| Stated task |
Take the material below and write it all out again exactly.

| Stored data |
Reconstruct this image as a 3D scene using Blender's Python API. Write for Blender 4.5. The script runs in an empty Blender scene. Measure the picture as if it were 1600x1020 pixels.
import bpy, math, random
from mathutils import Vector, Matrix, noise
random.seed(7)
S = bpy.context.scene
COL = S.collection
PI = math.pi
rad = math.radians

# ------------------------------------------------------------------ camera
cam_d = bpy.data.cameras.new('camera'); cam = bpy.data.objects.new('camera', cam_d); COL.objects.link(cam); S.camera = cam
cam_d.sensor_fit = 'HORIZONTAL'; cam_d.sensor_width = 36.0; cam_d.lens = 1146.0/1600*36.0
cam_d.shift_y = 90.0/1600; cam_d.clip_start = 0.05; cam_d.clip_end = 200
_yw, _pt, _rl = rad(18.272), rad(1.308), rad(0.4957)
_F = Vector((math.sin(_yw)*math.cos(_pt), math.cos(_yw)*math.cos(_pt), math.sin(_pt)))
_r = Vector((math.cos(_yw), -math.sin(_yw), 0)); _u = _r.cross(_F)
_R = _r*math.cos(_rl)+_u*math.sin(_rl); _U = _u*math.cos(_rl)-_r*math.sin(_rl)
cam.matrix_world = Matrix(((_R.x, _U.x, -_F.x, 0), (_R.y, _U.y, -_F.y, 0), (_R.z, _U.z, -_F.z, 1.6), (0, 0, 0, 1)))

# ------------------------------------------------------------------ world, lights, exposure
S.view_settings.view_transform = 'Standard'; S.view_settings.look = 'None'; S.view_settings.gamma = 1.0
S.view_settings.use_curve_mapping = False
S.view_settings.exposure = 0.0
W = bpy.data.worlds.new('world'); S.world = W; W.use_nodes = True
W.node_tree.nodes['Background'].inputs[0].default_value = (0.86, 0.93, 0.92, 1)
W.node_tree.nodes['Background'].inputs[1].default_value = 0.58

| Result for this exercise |
Reconstruct this image as a 3D scene using Blender's Python API. Write for Blender 4.5. The script runs in an empty Blender scene. Measure the picture as if it were 1600x1020 pixels.
import bpy, math, random
from mathutils import Vector, Matrix, noise
random.seed(7)
S = bpy.context.scene
COL = S.collection
PI = math.pi
rad = math.radians

# ------------------------------------------------------------------ camera
cam_d = bpy.data.cameras.new('camera'); cam = bpy.data.objects.new('camera', cam_d); COL.objects.link(cam); S.camera = cam
cam_d.sensor_fit = 'HORIZONTAL'; cam_d.sensor_width = 36.0; cam_d.lens = 1146.0/1600*36.0
cam_d.shift_y = 90.0/1600; cam_d.clip_start = 0.05; cam_d.clip_end = 200
_yw, _pt, _rl = rad(18.272), rad(1.308), rad(0.4957)
_F = Vector((math.sin(_yw)*math.cos(_pt), math.cos(_yw)*math.cos(_pt), math.sin(_pt)))
_r = Vector((math.cos(_yw), -math.sin(_yw), 0)); _u = _r.cross(_F)
_R = _r*math.cos(_rl)+_u*math.sin(_rl); _U = _u*math.cos(_rl)-_r*math.sin(_rl)
cam.matrix_world = Matrix(((_R.x, _U.x, -_F.x, 0), (_R.y, _U.y, -_F.y, 0), (_R.z, _U.z, -_F.z, 1.6), (0, 0, 0, 1)))

# ------------------------------------------------------------------ world, lights, exposure
S.view_settings.view_transform = 'Standard'; S.view_settings.look = 'None'; S.view_settings.gamma = 1.0
S.view_settings.use_curve_mapping = False
S.view_settings.exposure = 0.0
W = bpy.data.worlds.new('world'); S.world = W; W.use_nodes = True
W.node_tree.nodes['Background'].inputs[0].default_value = (0.86, 0.93, 0.92, 1)
W.node_tree.nodes['Background'].inputs[1].default_value = 0.58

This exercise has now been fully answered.